Le RHDP, grand vainqueur 
Pour l'heure, le RHDP peut se satisfaire du résultat de ces élections locales. Il a largement remporté les élections locales avec 60% des voix aux régionales et 46% aux municipales, selon les chiffres définitifs de la Commission électorale.

En outre, la coalition au pouvoir continuera à contrôler la capitale économique puisqu'il remporte notamment les communes de Koumassi, Treichville, ainsi que les deux grands quartiers populaires de Yopougon et Abobo. Dans cette dernière commune, comptant deux millions d'habitants, se jouait un autre affrontement très médiatique. Parachuté, le ministre de la Défense Hamed Bakayoko a remporté la mairie face à Tehfour Koné, un indépendant, soutenu par le président de l'Assemblée nationale et ancien chef de la rébellion, Guillaume Soro.

S'il n'est pas question d'être «alarmiste» pour la présidentielle de 2020, «il faut tout de même rester sur nos gardes car la forte question identitaire n'est pas du tout reglée en Côte d'Ivoire. Le candidat Fabrice Sawegnon l'a appris à ses dépens», estime Mireille Critié Offor. Durant toute la campagne, le candidat du RHDP a été attaqué sur sa nationalité ivoirienne. «Le code de nationalité de 1961 a instauré le droit de sol. Je suis né en Côte d'ivoire de mes deux parents d'origine béninoise», rappelait déjà Fabrice Sawegnon en janvier 2018, à l'annonce de sa candidature.
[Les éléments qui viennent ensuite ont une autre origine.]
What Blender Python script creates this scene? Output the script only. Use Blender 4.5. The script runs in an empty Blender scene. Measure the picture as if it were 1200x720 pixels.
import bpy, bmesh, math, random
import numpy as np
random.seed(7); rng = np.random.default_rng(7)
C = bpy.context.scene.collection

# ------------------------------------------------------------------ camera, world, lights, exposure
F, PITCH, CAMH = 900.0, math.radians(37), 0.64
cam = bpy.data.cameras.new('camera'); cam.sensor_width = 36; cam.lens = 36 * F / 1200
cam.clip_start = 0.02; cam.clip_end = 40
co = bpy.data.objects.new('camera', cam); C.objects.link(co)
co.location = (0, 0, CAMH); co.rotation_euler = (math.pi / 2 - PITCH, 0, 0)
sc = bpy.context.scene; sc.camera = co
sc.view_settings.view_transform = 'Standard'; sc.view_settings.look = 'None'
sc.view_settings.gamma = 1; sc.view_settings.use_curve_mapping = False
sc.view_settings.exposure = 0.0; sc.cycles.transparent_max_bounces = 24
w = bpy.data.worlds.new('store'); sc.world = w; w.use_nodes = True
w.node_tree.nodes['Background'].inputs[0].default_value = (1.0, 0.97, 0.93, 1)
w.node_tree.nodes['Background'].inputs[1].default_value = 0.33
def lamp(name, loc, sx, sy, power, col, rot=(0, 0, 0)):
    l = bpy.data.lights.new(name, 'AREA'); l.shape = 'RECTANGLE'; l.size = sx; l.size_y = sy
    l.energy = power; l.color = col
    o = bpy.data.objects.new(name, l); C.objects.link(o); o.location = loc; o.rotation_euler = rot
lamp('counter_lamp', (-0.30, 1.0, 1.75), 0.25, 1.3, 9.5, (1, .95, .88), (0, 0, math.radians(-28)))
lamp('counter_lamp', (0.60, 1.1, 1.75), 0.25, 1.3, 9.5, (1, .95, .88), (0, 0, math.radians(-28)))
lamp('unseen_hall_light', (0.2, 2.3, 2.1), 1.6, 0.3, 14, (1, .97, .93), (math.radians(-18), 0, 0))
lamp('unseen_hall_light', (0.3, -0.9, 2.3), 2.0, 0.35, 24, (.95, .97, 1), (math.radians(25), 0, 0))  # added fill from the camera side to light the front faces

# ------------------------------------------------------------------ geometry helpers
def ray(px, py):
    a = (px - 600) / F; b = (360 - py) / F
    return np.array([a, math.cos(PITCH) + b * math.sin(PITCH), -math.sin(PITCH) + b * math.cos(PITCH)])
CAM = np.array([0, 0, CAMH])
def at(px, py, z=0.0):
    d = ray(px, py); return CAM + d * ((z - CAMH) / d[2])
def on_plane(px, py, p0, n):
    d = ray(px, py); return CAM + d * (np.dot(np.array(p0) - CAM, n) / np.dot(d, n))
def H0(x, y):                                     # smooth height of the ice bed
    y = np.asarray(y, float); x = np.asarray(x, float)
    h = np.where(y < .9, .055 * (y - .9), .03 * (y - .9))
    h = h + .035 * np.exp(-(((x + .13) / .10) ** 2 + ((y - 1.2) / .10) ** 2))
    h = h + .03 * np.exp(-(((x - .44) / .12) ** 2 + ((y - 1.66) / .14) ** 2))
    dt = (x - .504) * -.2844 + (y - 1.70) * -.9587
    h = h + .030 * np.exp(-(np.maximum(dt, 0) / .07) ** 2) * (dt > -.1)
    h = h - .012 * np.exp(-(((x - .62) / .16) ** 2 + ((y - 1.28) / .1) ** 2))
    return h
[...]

Les élections municipales et régionales consituent un baromètre politique avant la présidentielle de 2020. Mais la stratégie politique du Front populaire ivoirien (FPI) de l'ancien président Laurent Gbagbo, aujourd'hui divisé, reste encore difficile à décrypter. Après avoir laissé entrevoir une possible participation à ces élections locales en raison de l'amnistie et de la libération de Simone Gabgbo, l'aile dure du FPI avait appelé au boycottage du scrutin qualifié de «forfaiture». Cependant, l'autre branche du parti, dirigée par Pascal Affi N'Guessan, a pris part à ces élections après avoir boycotté celles de 2013. Elle repart avec une région et deux villes.